Il est déjà près de 2 heures du matin. Café et bonbons circulent pour redonner de l'énergie à toute l'équipe. La réalisatrice est accompagnée de Stéphane Henon et Prudence Leroy pour mettre au point les déplacements de la prochaine séquence au milieu des véhicules immobilisés. Mais les engins ne sont pas les seules victimes de la soirée : certaines répliques ne collent pas et Marion Lallier n'hésite pas à les faire modifier. "Cette séquence est un modèle d'écriture !", commente-t-elle non sans ironie. Un peu plus tôt, Stéphane Henon et elle ont convenu de faire sauter une autre réplique qui voyait Boher demander à Fanny : "Vous travaillez au Marci vous, non ?" (nom du café du Mistral dans la fiction, ndlr) alors même qu'il venait d'emboutir un véhicule et que celle-ci lui signalait des blessés... "Il y a trop d'action ! Les scénaristes ne sont pas habitués", observe entre deux prises un Stéphane Henon indulgent.
Quelques heures plus tôt, pendant la pause repas, il estimait : "C'est important d'avoir le texte en bouche. Souvent, quand nous les comédiens on bute deux ou trois fois sur une phrase, c'est qu'elle est trop écrite ou pas assez bien écrite". Et d'ajouter : "Les auteurs ne sont pas forcément des comédiens. Il y a des moments où ils écrivent un peu trop. Mais ils connaissent tellement bien mon personnage qu'ils écrivent quasiment comme je parle à présent".

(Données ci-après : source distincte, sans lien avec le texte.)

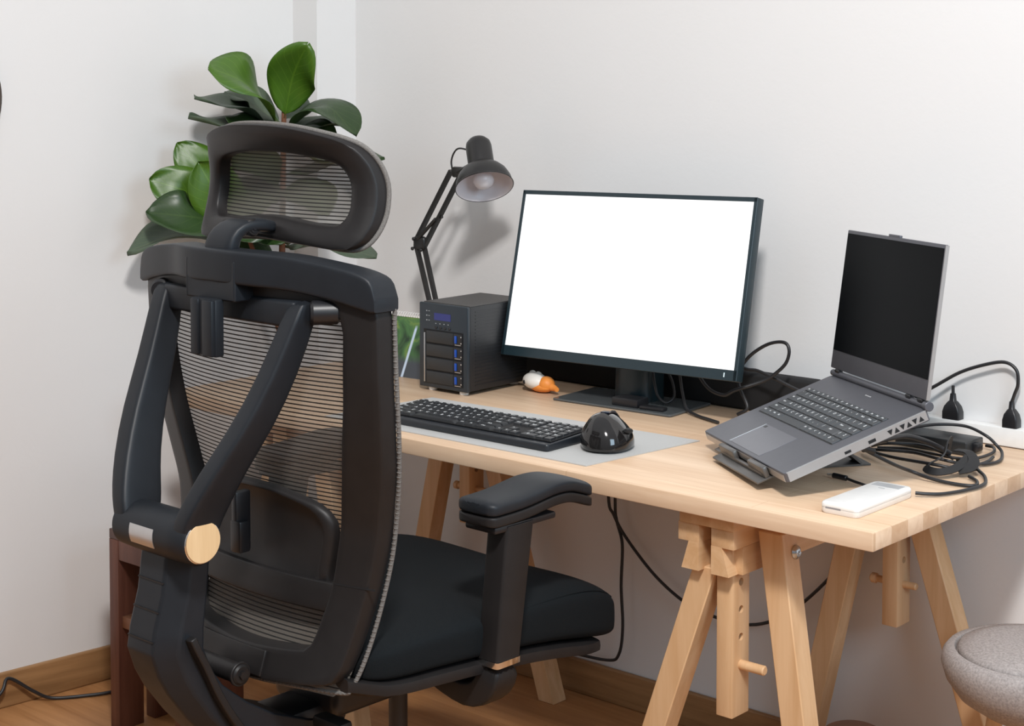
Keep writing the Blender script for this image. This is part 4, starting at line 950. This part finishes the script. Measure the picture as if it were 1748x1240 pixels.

Ce nouveau prime de France 3 promet de se distinguer par la multitude de ses décors - le tournage s'est déroulé dans le pays aixois et à Toulon - et par un nouveau point de bascule pour la fiction qui fait les belles heures de la chaîne depuis 17 ans. "Il y aura un avant et un après", commente-t-on au sein de la production. "Ce sera chargé en émotion", promet Stéphane Henon. Pour puremedias.com, il est temps de quitter les lieux. Il est plus de 2h30 du matin et la nuit est loin d'être terminée pour toute l'équipe.